В XV в. все теснее становится идейное общение византийских эрудитов с итальянскими учеными, писателями, поэтами, все сильнее их влияние на формирование раннеитальянского гуманизма. Именно византийским эрудитам суждено было открыть западным гуманистам прекрасный мир греко-римской древности, познакомить их с классической античной литературой, с подлинной философией Платона и Аристотеля.
Но одновременно с зарождением гуманистических идей в поздней Византии происходит необычайный взлет мистицизма.
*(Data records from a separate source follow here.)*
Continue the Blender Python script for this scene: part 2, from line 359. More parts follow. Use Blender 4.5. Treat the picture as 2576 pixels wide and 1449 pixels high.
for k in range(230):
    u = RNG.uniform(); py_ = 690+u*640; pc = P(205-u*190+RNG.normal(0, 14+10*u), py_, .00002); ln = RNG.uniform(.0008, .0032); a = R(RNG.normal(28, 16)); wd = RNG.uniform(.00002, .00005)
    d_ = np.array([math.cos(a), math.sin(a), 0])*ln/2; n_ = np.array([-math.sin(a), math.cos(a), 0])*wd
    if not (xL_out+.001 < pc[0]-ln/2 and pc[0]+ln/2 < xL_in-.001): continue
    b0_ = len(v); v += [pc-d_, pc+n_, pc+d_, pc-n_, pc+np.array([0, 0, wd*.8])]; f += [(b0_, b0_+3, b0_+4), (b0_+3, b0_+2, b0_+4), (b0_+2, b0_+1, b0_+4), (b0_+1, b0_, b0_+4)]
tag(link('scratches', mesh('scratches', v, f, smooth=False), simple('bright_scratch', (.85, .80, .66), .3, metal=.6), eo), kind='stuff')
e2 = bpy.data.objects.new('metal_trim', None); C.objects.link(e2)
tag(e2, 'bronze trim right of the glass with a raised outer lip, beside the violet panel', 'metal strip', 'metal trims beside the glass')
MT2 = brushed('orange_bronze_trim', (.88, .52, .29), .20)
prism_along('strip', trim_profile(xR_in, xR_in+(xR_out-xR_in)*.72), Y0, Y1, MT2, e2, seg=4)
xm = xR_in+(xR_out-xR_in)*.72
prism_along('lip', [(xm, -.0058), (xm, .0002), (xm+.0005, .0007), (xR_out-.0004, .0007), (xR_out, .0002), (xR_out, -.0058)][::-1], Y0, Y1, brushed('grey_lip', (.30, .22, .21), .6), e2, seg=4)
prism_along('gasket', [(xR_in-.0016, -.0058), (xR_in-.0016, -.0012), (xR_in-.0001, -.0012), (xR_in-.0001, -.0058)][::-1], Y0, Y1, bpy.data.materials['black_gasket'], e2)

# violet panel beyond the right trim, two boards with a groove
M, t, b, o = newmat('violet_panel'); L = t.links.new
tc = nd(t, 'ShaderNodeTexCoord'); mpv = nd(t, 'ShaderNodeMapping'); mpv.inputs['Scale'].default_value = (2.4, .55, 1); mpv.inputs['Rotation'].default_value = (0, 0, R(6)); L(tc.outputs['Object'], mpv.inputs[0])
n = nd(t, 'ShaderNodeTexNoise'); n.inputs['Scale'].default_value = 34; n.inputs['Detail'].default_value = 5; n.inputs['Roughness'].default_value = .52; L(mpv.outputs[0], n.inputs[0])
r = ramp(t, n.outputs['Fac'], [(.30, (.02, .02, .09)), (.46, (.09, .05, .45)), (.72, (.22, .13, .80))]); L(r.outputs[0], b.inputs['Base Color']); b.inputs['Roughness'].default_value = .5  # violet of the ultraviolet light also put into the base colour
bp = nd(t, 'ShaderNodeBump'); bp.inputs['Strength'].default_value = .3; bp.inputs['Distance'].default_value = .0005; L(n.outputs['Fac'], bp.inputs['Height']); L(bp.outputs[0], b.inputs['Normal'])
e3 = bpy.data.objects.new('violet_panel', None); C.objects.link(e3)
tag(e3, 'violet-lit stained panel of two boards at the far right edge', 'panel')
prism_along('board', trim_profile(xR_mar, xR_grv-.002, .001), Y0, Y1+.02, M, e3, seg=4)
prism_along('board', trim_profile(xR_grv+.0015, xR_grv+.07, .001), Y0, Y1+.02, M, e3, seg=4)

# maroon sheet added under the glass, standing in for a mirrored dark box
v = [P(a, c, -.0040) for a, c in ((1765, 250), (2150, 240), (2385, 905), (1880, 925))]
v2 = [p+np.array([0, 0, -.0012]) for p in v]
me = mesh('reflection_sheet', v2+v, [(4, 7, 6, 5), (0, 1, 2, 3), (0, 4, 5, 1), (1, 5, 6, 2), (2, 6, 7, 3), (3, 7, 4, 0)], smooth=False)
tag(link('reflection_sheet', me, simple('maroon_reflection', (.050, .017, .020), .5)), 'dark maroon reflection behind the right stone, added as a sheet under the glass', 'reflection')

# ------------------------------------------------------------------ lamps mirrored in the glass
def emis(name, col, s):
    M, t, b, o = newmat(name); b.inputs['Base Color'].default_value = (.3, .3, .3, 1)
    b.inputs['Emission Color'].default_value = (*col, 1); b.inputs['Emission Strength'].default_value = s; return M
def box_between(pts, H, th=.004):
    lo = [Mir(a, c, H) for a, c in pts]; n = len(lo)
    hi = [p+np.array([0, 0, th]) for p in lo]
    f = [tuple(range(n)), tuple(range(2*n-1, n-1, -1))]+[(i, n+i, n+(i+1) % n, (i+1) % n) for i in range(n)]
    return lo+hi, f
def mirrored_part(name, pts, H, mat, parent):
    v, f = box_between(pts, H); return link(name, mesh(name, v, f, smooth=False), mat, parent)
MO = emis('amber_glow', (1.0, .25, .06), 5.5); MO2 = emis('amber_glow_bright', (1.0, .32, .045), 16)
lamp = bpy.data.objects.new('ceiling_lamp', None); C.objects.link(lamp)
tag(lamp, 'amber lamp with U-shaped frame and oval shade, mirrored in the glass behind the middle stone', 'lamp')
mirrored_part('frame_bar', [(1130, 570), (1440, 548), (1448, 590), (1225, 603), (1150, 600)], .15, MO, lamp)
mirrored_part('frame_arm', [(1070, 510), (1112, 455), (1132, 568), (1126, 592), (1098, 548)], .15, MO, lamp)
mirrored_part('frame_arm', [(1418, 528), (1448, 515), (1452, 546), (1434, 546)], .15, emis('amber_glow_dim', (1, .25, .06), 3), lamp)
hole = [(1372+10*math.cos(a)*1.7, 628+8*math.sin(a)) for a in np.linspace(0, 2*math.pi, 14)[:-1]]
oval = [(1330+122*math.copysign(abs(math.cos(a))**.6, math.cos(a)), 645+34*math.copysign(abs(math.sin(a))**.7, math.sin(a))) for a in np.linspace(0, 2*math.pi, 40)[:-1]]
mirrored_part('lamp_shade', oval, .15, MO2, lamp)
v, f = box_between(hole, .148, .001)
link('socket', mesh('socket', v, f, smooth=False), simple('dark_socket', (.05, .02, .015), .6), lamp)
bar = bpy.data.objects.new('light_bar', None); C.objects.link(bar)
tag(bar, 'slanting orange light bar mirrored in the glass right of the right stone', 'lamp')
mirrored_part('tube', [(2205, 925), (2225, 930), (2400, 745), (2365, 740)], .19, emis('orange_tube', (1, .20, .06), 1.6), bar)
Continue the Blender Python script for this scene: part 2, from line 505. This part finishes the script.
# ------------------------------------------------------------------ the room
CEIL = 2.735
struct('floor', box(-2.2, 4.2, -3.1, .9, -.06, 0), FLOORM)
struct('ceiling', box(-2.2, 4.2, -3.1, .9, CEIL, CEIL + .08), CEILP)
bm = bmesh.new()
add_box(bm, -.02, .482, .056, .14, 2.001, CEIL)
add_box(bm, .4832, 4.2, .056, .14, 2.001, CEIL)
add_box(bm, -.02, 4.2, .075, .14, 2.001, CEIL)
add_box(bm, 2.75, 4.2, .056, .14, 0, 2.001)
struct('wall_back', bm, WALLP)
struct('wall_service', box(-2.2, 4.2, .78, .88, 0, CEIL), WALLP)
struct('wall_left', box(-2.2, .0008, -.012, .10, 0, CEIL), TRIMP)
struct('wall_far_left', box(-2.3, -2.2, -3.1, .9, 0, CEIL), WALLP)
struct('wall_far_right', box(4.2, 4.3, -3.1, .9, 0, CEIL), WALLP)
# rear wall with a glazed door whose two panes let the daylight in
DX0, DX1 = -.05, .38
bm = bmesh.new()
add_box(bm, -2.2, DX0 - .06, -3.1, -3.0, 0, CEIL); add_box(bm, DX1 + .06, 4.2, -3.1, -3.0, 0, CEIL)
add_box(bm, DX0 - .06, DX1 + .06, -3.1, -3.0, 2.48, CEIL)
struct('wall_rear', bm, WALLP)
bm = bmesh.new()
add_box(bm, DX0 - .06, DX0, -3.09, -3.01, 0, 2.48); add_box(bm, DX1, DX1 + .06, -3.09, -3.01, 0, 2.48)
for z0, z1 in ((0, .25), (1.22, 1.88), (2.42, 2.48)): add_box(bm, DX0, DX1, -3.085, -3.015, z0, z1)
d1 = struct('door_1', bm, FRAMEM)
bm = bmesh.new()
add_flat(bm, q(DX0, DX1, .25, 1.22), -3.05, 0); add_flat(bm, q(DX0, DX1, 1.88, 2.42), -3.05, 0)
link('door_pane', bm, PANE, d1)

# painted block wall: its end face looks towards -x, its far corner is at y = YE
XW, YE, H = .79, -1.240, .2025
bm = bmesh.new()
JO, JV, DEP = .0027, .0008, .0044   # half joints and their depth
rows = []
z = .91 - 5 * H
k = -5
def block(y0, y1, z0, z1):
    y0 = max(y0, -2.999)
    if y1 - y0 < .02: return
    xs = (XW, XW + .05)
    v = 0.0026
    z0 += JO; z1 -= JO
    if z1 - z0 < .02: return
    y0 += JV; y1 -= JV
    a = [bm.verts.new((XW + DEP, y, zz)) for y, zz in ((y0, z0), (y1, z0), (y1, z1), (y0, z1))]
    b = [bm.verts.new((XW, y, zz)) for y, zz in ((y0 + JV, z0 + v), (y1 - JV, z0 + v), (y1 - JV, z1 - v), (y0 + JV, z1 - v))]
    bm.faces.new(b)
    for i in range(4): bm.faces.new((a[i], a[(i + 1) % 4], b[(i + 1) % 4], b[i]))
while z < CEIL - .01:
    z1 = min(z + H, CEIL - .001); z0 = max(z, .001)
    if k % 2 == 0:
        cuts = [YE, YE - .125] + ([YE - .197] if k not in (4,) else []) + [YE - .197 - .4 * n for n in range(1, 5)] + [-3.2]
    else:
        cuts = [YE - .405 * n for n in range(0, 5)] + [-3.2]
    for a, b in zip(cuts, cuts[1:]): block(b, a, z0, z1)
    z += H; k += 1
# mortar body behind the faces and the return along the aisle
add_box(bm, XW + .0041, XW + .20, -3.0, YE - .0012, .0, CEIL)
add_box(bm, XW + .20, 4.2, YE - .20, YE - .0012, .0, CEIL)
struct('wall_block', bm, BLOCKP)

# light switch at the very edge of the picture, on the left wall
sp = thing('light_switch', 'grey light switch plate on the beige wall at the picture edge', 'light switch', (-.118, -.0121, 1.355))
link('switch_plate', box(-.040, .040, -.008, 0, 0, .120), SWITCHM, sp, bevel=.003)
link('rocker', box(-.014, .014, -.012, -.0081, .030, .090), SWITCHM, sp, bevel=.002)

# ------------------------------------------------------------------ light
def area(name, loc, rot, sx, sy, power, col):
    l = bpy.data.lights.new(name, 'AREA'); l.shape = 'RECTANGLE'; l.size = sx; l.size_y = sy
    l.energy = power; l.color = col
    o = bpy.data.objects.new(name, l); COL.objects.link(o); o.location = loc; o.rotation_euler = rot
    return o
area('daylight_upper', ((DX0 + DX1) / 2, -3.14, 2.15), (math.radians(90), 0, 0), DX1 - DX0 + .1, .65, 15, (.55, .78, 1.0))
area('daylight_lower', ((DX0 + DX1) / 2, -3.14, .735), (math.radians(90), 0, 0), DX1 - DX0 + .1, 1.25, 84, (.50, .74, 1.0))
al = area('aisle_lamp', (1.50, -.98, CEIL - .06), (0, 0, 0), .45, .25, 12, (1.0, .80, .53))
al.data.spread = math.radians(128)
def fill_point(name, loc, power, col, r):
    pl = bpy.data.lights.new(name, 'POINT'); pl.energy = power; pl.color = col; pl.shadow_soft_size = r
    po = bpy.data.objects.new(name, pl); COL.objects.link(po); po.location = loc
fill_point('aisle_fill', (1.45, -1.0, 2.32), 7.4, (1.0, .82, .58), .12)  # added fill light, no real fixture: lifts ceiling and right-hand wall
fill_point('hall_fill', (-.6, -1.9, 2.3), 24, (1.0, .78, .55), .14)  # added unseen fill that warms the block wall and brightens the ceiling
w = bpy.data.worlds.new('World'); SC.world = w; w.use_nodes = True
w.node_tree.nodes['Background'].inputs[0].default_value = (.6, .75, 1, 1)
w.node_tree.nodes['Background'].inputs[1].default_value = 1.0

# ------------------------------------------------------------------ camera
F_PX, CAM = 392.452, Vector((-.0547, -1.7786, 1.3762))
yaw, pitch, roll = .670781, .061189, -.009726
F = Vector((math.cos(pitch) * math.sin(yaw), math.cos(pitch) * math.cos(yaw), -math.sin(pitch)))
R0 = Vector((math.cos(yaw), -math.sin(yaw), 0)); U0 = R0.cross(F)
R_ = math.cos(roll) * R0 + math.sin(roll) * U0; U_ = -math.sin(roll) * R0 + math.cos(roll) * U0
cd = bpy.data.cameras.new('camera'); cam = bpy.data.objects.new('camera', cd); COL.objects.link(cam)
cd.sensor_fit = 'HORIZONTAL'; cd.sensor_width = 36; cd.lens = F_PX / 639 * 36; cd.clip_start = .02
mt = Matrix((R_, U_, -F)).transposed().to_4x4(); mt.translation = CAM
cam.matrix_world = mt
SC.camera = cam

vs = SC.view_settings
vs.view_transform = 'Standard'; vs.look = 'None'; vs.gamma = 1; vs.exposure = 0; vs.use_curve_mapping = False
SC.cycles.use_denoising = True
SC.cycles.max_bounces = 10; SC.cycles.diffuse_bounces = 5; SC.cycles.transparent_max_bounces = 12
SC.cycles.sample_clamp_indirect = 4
Как будто бы все временно притаившиеся силы спиритуализма и мистики, аскетизма и отрешенности от жизни консолидировались теперь в исихастском движении и начали наступление на идеалы Ренессанса.
В атмосфере идейной безнадежности, порождаемой смертельной военной опасностью, феодальными усобицами и разгромом народных движений, среди византийского духовенства и монашества зрело стремление найти спасение от земных бед в мире пассивной созерцательности, полном успокоения, — исихии, в самоуглубленном экстазе, дарующем мистическое слияние с божеством и озарение божественным светом. Поддерживаемое господствующей церковью и феодальной знатью, учение исихастов одержало победу, заворожив мистическими идеями широкие народные массы империи. Победа исихастов во многом была роковой для культурного развития Византии, да и для судеб самого Византийского государства: исихазм задушил ростки гуманистических идей в литературе и искусстве, ослабил волю к сопротивлению народных масс в борьбе с внешними завоевателями. Мистические идеи исихазма оказались весьма живучими и после падения Византии проникли далеко за пределы империи в страны Восточной и Юго-Восточной Европы.